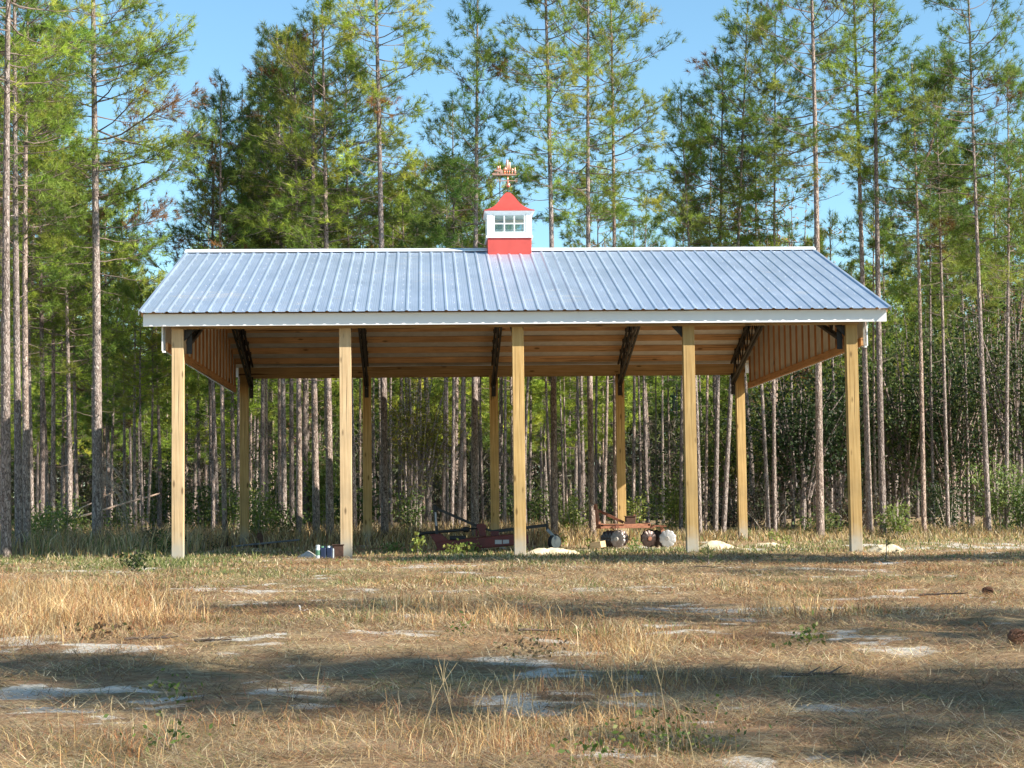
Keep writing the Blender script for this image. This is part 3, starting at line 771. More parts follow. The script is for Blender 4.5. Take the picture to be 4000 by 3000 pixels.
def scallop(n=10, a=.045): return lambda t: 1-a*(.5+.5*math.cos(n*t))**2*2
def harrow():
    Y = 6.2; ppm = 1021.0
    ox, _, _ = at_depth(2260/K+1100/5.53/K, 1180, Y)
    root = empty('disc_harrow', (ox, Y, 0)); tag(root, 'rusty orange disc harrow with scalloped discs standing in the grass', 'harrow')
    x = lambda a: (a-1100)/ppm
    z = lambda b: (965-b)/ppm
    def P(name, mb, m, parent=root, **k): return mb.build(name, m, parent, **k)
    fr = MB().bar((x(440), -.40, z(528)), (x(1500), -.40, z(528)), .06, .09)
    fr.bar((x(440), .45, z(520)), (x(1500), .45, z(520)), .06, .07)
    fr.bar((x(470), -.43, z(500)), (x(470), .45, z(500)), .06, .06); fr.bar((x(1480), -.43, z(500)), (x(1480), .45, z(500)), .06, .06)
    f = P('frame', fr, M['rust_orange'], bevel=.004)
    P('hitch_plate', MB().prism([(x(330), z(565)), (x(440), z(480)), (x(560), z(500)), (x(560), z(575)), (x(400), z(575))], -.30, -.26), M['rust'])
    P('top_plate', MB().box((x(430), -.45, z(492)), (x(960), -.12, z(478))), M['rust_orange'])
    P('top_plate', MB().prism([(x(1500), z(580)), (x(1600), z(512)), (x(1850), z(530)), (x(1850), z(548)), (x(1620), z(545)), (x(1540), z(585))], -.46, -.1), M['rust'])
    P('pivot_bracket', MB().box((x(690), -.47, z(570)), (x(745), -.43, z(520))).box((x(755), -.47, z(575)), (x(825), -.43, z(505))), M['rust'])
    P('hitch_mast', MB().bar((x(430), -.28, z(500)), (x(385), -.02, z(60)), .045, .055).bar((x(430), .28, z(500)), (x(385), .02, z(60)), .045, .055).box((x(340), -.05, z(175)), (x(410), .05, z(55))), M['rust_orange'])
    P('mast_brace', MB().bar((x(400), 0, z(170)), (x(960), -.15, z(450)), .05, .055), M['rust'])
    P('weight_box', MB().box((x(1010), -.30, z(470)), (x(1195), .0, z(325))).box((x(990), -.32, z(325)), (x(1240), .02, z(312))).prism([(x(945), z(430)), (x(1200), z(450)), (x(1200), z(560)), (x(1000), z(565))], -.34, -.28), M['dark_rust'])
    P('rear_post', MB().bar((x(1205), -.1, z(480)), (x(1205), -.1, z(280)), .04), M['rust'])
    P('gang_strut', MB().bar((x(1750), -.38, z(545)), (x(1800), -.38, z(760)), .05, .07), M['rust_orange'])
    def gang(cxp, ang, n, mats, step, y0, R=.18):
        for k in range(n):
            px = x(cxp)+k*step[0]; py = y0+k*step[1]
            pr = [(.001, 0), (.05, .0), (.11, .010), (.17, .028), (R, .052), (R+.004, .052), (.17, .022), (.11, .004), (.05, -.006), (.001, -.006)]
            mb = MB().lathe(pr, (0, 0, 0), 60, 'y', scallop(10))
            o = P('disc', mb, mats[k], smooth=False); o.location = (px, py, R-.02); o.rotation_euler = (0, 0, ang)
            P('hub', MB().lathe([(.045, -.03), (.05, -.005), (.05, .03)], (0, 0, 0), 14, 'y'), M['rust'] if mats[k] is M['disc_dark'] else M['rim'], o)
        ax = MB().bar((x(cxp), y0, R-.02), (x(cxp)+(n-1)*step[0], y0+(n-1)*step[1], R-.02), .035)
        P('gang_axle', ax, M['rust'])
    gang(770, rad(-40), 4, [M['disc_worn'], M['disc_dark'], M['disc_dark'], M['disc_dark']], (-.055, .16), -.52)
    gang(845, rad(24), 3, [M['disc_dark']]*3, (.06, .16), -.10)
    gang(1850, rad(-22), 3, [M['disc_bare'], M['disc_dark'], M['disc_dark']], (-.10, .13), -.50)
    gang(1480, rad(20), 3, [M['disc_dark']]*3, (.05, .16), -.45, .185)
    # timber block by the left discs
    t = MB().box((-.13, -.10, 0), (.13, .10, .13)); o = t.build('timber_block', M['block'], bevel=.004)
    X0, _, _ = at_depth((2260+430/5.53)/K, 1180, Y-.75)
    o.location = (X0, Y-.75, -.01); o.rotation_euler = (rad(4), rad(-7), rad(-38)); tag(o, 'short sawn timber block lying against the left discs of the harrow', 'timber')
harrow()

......

#### [WRITTEN TASK]
Transcribe the whole listing exactly. Pictures are excluded.

#### [ANSWER TO THIS EXERCISE]
Keep writing the Blender script for this image. This is part 3, starting at line 771. More parts follow. The script is for Blender 4.5. Take the picture to be 4000 by 3000 pixels.
def scallop(n=10, a=.045): return lambda t: 1-a*(.5+.5*math.cos(n*t))**2*2
def harrow():
    Y = 6.2; ppm = 1021.0
    ox, _, _ = at_depth(2260/K+1100/5.53/K, 1180, Y)
    root = empty('disc_harrow', (ox, Y, 0)); tag(root, 'rusty orange disc harrow with scalloped discs standing in the grass', 'harrow')
    x = lambda a: (a-1100)/ppm
    z = lambda b: (965-b)/ppm
    def P(name, mb, m, parent=root, **k): return mb.build(name, m, parent, **k)
    fr = MB().bar((x(440), -.40, z(528)), (x(1500), -.40, z(528)), .06, .09)
    fr.bar((x(440), .45, z(520)), (x(1500), .45, z(520)), .06, .07)
    fr.bar((x(470), -.43, z(500)), (x(470), .45, z(500)), .06, .06); fr.bar((x(1480), -.43, z(500)), (x(1480), .45, z(500)), .06, .06)
    f = P('frame', fr, M['rust_orange'], bevel=.004)
    P('hitch_plate', MB().prism([(x(330), z(565)), (x(440), z(480)), (x(560), z(500)), (x(560), z(575)), (x(400), z(575))], -.30, -.26), M['rust'])
    P('top_plate', MB().box((x(430), -.45, z(492)), (x(960), -.12, z(478))), M['rust_orange'])
    P('top_plate', MB().prism([(x(1500), z(580)), (x(1600), z(512)), (x(1850), z(530)), (x(1850), z(548)), (x(1620), z(545)), (x(1540), z(585))], -.46, -.1), M['rust'])
    P('pivot_bracket', MB().box((x(690), -.47, z(570)), (x(745), -.43, z(520))).box((x(755), -.47, z(575)), (x(825), -.43, z(505))), M['rust'])
    P('hitch_mast', MB().bar((x(430), -.28, z(500)), (x(385), -.02, z(60)), .045, .055).bar((x(430), .28, z(500)), (x(385), .02, z(60)), .045, .055).box((x(340), -.05, z(175)), (x(410), .05, z(55))), M['rust_orange'])
    P('mast_brace', MB().bar((x(400), 0, z(170)), (x(960), -.15, z(450)), .05, .055), M['rust'])
    P('weight_box', MB().box((x(1010), -.30, z(470)), (x(1195), .0, z(325))).box((x(990), -.32, z(325)), (x(1240), .02, z(312))).prism([(x(945), z(430)), (x(1200), z(450)), (x(1200), z(560)), (x(1000), z(565))], -.34, -.28), M['dark_rust'])
    P('rear_post', MB().bar((x(1205), -.1, z(480)), (x(1205), -.1, z(280)), .04), M['rust'])
    P('gang_strut', MB().bar((x(1750), -.38, z(545)), (x(1800), -.38, z(760)), .05, .07), M['rust_orange'])
    def gang(cxp, ang, n, mats, step, y0, R=.18):
        for k in range(n):
            px = x(cxp)+k*step[0]; py = y0+k*step[1]
            pr = [(.001, 0), (.05, .0), (.11, .010), (.17, .028), (R, .052), (R+.004, .052), (.17, .022), (.11, .004), (.05, -.006), (.001, -.006)]
            mb = MB().lathe(pr, (0, 0, 0), 60, 'y', scallop(10))
            o = P('disc', mb, mats[k], smooth=False); o.location = (px, py, R-.02); o.rotation_euler = (0, 0, ang)
            P('hub', MB().lathe([(.045, -.03), (.05, -.005), (.05, .03)], (0, 0, 0), 14, 'y'), M['rust'] if mats[k] is M['disc_dark'] else M['rim'], o)
        ax = MB().bar((x(cxp), y0, R-.02), (x(cxp)+(n-1)*step[0], y0+(n-1)*step[1], R-.02), .035)
        P('gang_axle', ax, M['rust'])
    gang(770, rad(-40), 4, [M['disc_worn'], M['disc_dark'], M['disc_dark'], M['disc_dark']], (-.055, .16), -.52)
    gang(845, rad(24), 3, [M['disc_dark']]*3, (.06, .16), -.10)
    gang(1850, rad(-22), 3, [M['disc_bare'], M['disc_dark'], M['disc_dark']], (-.10, .13), -.50)
    gang(1480, rad(20), 3, [M['disc_dark']]*3, (.05, .16), -.45, .185)
    # timber block by the left discs
    t = MB().box((-.13, -.10, 0), (.13, .10, .13)); o = t.build('timber_block', M['block'], bevel=.004)
    X0, _, _ = at_depth((2260+430/5.53)/K, 1180, Y-.75)
    o.location = (X0, Y-.75, -.01); o.rotation_euler = (rad(4), rad(-7), rad(-38)); tag(o, 'short sawn timber block lying against the left discs of the harrow', 'timber')
harrow()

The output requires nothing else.